Sebelum menggambar ini saya sempat kepikiran untuk menggambar pemakaman
Baqi’ Al-Gharqad di Madinah, pemakaman Jannatul Ma’la (Sayyidah Khadijah-Ummul
Mukminin Radhiyallahu anha ) di Makkah
dan pemakaman Zanbal: pemakaman para
waliyullah di Hadhramaut. Serius, saya sudah riset tentang manuskrip
gambar-gambar makam Baqi dari ilustrasi-ilustrasi miniatur yang ada di kitab Futuh
al-Haramayn karya Syaikh Muhyiddin Lari, googling foto-foto lama pekuburan
Ma’la, juga ngamatin dengan jeli Google Earth untuk mengira-ngira letak
makam-makam penting di Zanbal. Kertas sudah disiapkan dan beberapa scan
manuskrip sudah diprint sebagai panduan (mestinya ini nggak perlu).
Tapi nasib berkata
lain (1)
Saya teringat bahwa
sejak beberapa tahun lalu setelah saya ziarah ke Makam Para Raja Mataram Islam
di Imogiri, saya sudah berazam akan membuat ilustrasi makam suci itu. Cat
airnya harus dicampur air yang saya minta dari gentong-gentong keramat di sana
dan untuk keperluan itu saya masih menyimpan baik-baik air tersebut demikian
pula buku panduan ziarah yang saya beli di sekitaran makam karena ada bagian
buku yang memaparkan denah makam berikut siapa saja yang dimakamkan di situ.
Tapi nasib berkata
lain (2)
Sebelum bulan suci
Ramadhan kemarin saya sempat membaca beberapa buku tentang keraton, Perang
Jawa, Kesultanan Mataram Islam, pusaka-pusaka, perbukuan di lingkup keraton
Jogja, dan tema-tema lain sekitar itu (jangan tanya tentang Kidung Lelembut,
saya nggak tahu). Ditambah setahun lalu polemik tentang suksesi Keraton Jogja
membuat banyak media lokal mengangkat kembali tema-tema seputar Panembahan
Senopati dan Ki Ageng Pemanahan – Semoga Allah merahmati beliau berdua – sehingga animo masyarakat untuk menggali lebih dalam
tentang sejarah Keraton Jogja lumayan ngetrend waktu itu. Saya juga demikian,
ikut trend :v . Sampai kemudian saya berkesimpulan bahwa ada yang lebih tua,
lebih sakral, lebih keramat, lebih suci, lebih dihormati, dan lebih dimuliakan
jauh sebelum terjadinya palihan nagari atau terpecahnya Kesultanan Mataram
menjadi Surakarta dan Yogyakarta.
Kotagede, dimana para
leluhur pendiri Mataram Islam beristirahat dalam damai.
Tahun lalu saya sempat
berkeliling di sekitar komplek makam itu bersama Miko, Huft, Shafa, dan Ruqo, pada saat menunggu buka puasa bersama di rumah
Ruqo seputaran makam Hastarengga dan komplek Watu Gilang Kotagede. Saat itu ya
cuman jalan-jalan biasa, My Njiarah My Adventure semacam itu. Ingatan tentang
hal itu saya rasa belum cukup untuk menggambar. Saya butuh riset sehingga saya
ingat bahwa beberapa tahun lalu untuk keperluan sketsa saya juga kesana sama
Fahmi. Cari folder fotonya dan googling sana-sini. Selain itu saya juga
bertanya ke Gratama Pustaka dimana saya bisa mengakses peta atau dokumen lawas tentang
pemakaman Kotagede di zaman Raffles, atau paling nggak zaman Belanda lah.

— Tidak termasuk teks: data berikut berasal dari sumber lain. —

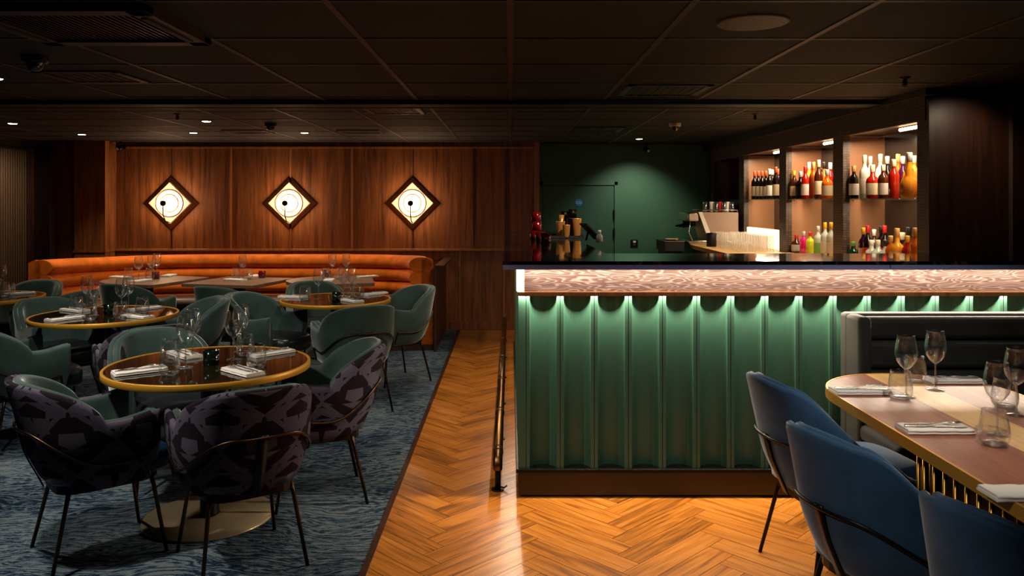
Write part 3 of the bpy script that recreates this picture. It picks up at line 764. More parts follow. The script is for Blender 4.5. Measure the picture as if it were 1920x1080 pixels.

Selain itu saya juga sangat terbantu dengan buku Panduan Jelajah Kota-kota Pusaka
di Indonesia karya Emile Leushuis.
Akhir-akhir bulan Sya’ban
kemarin saya mulai nyeket gambarnya dan selama bulan suci Ramadhan (Ramelan) mengerjakan
pewarnaan dan perbaikan sana-sini. Saya dikritik Huft saat pengerjaan gambar
ini karena dirasa mengenakan pakaian yang kurang pantas saat mengerjakannya.
“Yo le klambenan ki sing
apik!”
Saya nyengir karena
saya nggak mau gambar ini jadi bernilai ada mistik-mistiknya dengan menyertakan
aturan apapun yang berhubungan dengan kesakralan seperti penulisan banyak karya
sastra Jawa yang dikeramatkan. Selain karena menurut saya dalam pewarnaan
langitnya saya sedikit menyimpang dari aturan dan tata cara pewarnaan para guru
miniatur, saya rasa gambar ini juga belum bisa dikatakan sempurna dan bagus.